General

In a field as multifaceted and rapidly changing as public health, practitioners must have a strong knowledge base as well as an ongoing commitment to education. Students and current practitioners alike have been working to become certified in public health to demonstrate their grasp of issues spanning public health and ensure that they remain up to date on developments in the field.

“Our nurses, dietitians, sanitarians and physicians all carry a professional license to engage in their facet of the varied work that is public health,” former APHA President Thomas Quade, MPH, MA, CPH, told The Nation’s Health. “The public health professional should be recognizable as such.”

The CPH credential is earned through an exam administered by the National Board of Public Health Examiners. In the early 2000s, a task force was formed to find ways to further professionalize public health. It decided that an industry credential could serve such a purpose, said National Board of Public Health Examiners President Allison Foster, MBA, CAE.

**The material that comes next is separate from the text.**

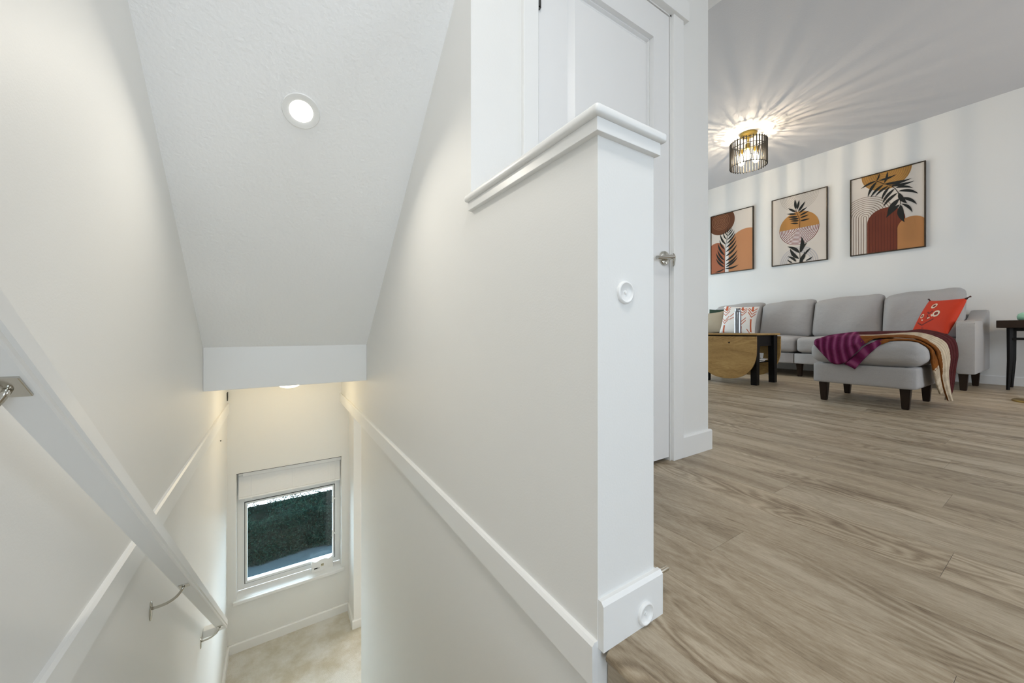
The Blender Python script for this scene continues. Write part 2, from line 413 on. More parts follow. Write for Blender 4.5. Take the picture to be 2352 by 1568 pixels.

The goal of CPH certification “is to bring the public health community together so they all have a common body of knowledge but also bring visibility to the field,” Foster, an APHA member, told The Nation’s Health.

Students of an accredited school of program of public health are eligible to take the CPH exam as are alumni who have completed their degree requirements for a master’s or doctoral degree. In addition, people with a minimum of a bachelor’s degree and five years of subsequent public health work experience are eligible to take the exam.